「企業価値の向上」という言葉を耳にする頻度が増えてきた。経済価値だけでなく、ESGなどの社会価値も反映できることから、多くの企業がこの言葉を取り入れるようになっている。ここで重要になるのは、定量的な指標によって企業価値を表現することだ。その手法として注目されるのが「EV-KPIペンタゴンモデル」である。提唱者の大津広一氏にその効用について話を聞いた。
活動状況は社会価値も含めてすべてを会計指標に置き換える
「EV-KPIペンタゴンモデル」はペンタゴン=5つのカテゴリーからなる。「成長」「収益力」「キャッシュフロー」「投資収益率」「資本政策」である。それぞれのカテゴリーに対応したKPIによって各要素の状況を具体的に示すことで、企業が持つ企業価値や方向性をわかりやすく伝えることができる。
このモデルを考案したオオツインターナショナル代表の大津広一氏は、ビジネススクールでファイナンスに強いビジネスリーダーの育成にあたりながら、企業戦略や会計・財務のコンサルティングを行うとともに、上場企業の社外役員なども務める。同氏が多くの企業のKPIを研究する中で見出したのがEV-KPIペンタゴンモデルである。
「企業経営の目的は、企業価値を向上させ続けることであり、企業価値とは将来のフリーキャッシュフロー(FCF)を資本コストで割り引いた現在価値です。金融機関や株主から資金を調達し、それを原資に企業活動を行うことでFCFをしっかり生み出すことが求められています」と大津氏は語る。

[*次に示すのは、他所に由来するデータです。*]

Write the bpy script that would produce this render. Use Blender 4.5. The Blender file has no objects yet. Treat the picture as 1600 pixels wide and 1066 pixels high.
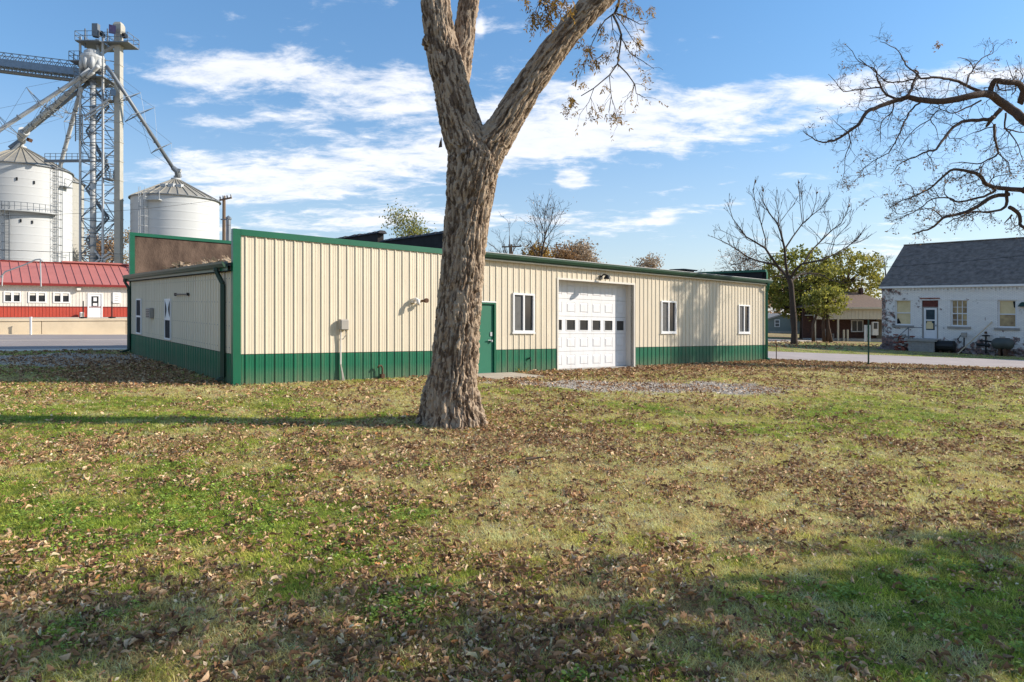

企業価値の向上の源泉となるのは企業の持つ「経済価値」と「社会価値」だが、社会価値については漠然ととらえられがちだ。大津氏は「社会価値もESG指標などの定量化をすることが必要です。その上で、最終的にどう経済価値に結びついていくかを示していかなければなりません」と指摘する。
企業が持続的に成長するためには、FCFという分子を大きくする一方で、分母である資本コストを小さくして企業価値を向上させていく必要がある。企業経営の目的は企業価値の向上にあり、経営とは投資の意思決定と資金調達の意思決定に集約される。
「具体的な施策の提示がなく、ただやみくもに企業価値の向上というのは、経営として無責任です」と大津氏は指摘する。企業価値の向上のための活動状況はすべて会計指標に置き換えることが可能であり、その全体像を示すことがEV-KPIペンタゴンモデルの狙いだ。